Anyhow, I contacted some locals with this rather squirrelly setup on 40 meters, at least when I wasn’t repairing my Papaya-Tree Longwire. You see, for those who don’t know this already from first-hand experience, papaya trees drop their branches/leaves very easily. They are definitely not good antenna supports. (I kept blaming my little brother for breaking my Skywire, but he was actually innocent of all charges, I think.)
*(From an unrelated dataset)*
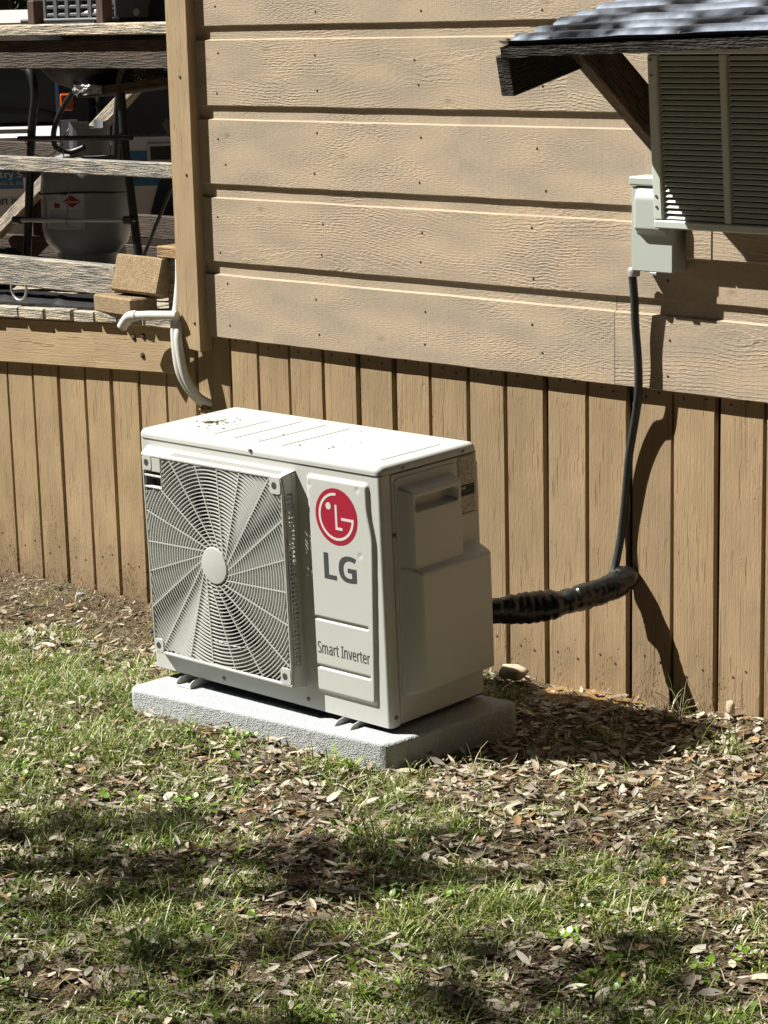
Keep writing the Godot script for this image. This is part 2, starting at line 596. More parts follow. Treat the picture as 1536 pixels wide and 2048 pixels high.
func materials() -> void:
	for i in 4:
		var c: float = [0.8, 0.35, 1.05, 0.6][i]
		tex(mat("siding%d" % i, lin(0.61, 0.512, 0.385), 0.75), plank(20 + i * 7, 2048, 208, 2.6, 0.24, c, [0.0075, 0.006, 0.0095, 0.007][i]), 1.0 / 2.6, 1.0 / 0.24, 0.27)
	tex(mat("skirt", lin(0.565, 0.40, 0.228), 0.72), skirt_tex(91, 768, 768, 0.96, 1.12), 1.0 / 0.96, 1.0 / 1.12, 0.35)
	var g := gray_tex(55, 1024, 160, 1.6, 0.25)
	tex(mat("gray_wood", lin(0.68, 0.66, 0.62), 0.85), g, 1.0 / 1.6, 4.0, 0.4)
	tex(mat("dark_wood", lin(0.135, 0.10, 0.075), 0.8), g, 1.0 / 1.6, 4.0, 0.4)
	tex(mat("deck_wood", lin(1.0, 0.93, 0.80), 0.85), g, 1.0 / 1.6, 4.0, 0.4)
	tex(mat("brace_wood", lin(0.30, 0.22, 0.15), 0.8), g, 1.0 / 1.6, 4.0, 0.4)
	tex(mat("black_wood", lin(0.05, 0.04, 0.032), 0.8), g, 1.0 / 1.6, 4.0, 0.4)
	tex(mat("post_paint", lin(0.60, 0.44, 0.255), 0.7), skirt_tex(17, 768, 256, 3.0, 0.36, 0.0), 1.0 / 3.0, 1.0 / 0.36, 0.25)
	tex(mat("new_wood", lin(0.72, 0.50, 0.27), 0.75), g, 1.0 / 1.6, 4.0, 0.3)
	var con := grit(5, 384, 0.05, 0.25, 0.4, 0.35, 0.45, Color(0.80, 0.81, 0.82), Color(1.0, 1.0, 0.99))
	tex(mat("concrete", lin(0.72, 0.75, 0.78), 0.9), con, 2.6, 2.6, 0.33, true)
	var pav := grit(15, 256, 0.03, 0.3, 0.3, 0.5, 0.6, Color(0.62, 0.55, 0.45), Color(1, 0.97, 0.9))
	tex(mat("paver", lin(0.98, 0.81, 0.61), 0.9), pav, 6.0, 6.0, 0.8, true)
	var soil := grit(25, 512, 0.02, 0.12, 0.55, 0.3, 0.3, Color(0.45, 0.36, 0.29), Color(0.95, 0.85, 0.74))
	tex(mat("soil", lin(0.35, 0.30, 0.225), 0.95), soil, 1.9, 1.9, 2.0, true)
	mat("white_paint", lin(0.705, 0.72, 0.69), 0.42)
	mat("white_panel", lin(0.705, 0.72, 0.69), 0.45)
	mat("gap_dark", lin(0.02, 0.018, 0.016), 0.8)
	mat("coil", lin(0.035, 0.035, 0.035), 0.6)
	mat("fan_gray", lin(0.09, 0.09, 0.088), 0.55)
	mat("logo_red", lin(0.46, 0.012, 0.045), 0.5)
	mat("print_gray", lin(0.075, 0.082, 0.085), 0.55)
	mat("logo_white", lin(0.85, 0.84, 0.82), 0.5)
	mat("screw", lin(0.25, 0.24, 0.22), 0.4, 0.7)
	mat("box_green", lin(0.56, 0.61, 0.565), 0.42)
	mat("louver", lin(0.80, 0.87, 0.80), 0.5)
	mat("cooler_dark", lin(0.03, 0.03, 0.028), 0.7)
	mat("conduit", lin(0.045, 0.052, 0.055), 0.45)
	mat("pvc", lin(0.82, 0.81, 0.78), 0.35)
	mat("black_metal", lin(0.018, 0.019, 0.021), 0.42)
	mat("bare_metal", lin(0.60, 0.60, 0.60), 0.4, 0.4)
	mat("tank", lin(0.36, 0.37, 0.39), 0.40)
	mat("rust", lin(0.085, 0.045, 0.035), 0.8)
	mat("crate", lin(0.10, 0.11, 0.12), 0.6)
	mat("paper", lin(0.70, 0.69, 0.62), 0.8)
	mat("van_white", lin(1.0, 1.0, 1.0), 0.3)
	mat("van_blue", lin(0.05, 0.26, 0.50), 0.35)
	mat("van_navy", lin(0.012, 0.022, 0.05), 0.35)
	mat("van_glass", lin(0.012, 0.045, 0.055), 0.08)
	mat("amber", lin(0.65, 0.10, 0.01), 0.25)
	mat("label_red", lin(0.5, 0.02, 0.03), 0.6)
	mat("wire", lin(0.30, 0.28, 0.24), 0.5, 0.4)
	mat("rock", lin(0.62, 0.52, 0.38), 0.9)
	mat("crumb", lin(0.06, 0.045, 0.03), 0.9)
	# tape wrap: creased glossy plastic
	var w := nz(71, 0.035, 4)
	w.fractal_type = FastNoiseLite.FRACTAL_RIDGED
	var nt := NoiseTexture2D.new()
	nt.width = 512
	nt.height = 256
	nt.noise = w
	nt.seamless = true
	mat("tape", lin(0.016, 0.016, 0.016), 0.28)
	var rf := grit(35, 256, 0.03, 0.1, 0.6, 0.2, 0.12, Color(0.62, 0.64, 0.68), Color(0.95, 0.97, 1))
	tex(mat("roof_metal", lin(0.42, 0.46, 0.53), 0.36, 0.5), rf, 2.2, 2.2, 0.05, true)
	var foil := mat("foil", lin(0.95, 0.95, 0.96), 0.3, 0.5)
	foil.heightmap_enabled = true
	foil.heightmap_texture = nt
	foil.heightmap_scale = 1.0
	foil.uv1_scale = Vector3(9, 9, 1)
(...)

Things could only go up from a Papaya-Tree Longwire, as you might imagine, but the later tales of KH6DKD and his antennas are General-class stories I’ll tell sometime later. After I upgraded to General class I got excited about chasing DX on 20 meters, leaving 40 meters for inter-island communications. But writing this has brought me to realize that the lowly Papaya-Tree Longwire started me out on the path leading to a career at ARRL writing about antennas. During and after my Novice days in Hawaii, I constantly dreamed about how to improve my signal through improving my antennas. I still do!

Here’s the earliest photo I could find, with a youthful Dean showing a neighborhood kid (the one with headphones on his head) my station. I had at that time graduated to a Johnson Ranger and a National Radio Company NC-300. I loved that old receiver. It was very sensitive, but overloaded very easily when any neighboring hams came on the band. Things like dynamic range were not big things on the minds of radio engineers in those days when the NC-88 was designed.

A love of receivers and transmitters (and yes, antennas) led to me my first job after college — working for the very same National Radio Company. I designed much of the signal path for the last of the “HRO” (Heckuva Rush Order) receivers before the company went bankrupt in 1971. (No, I don’t think it was my fault!)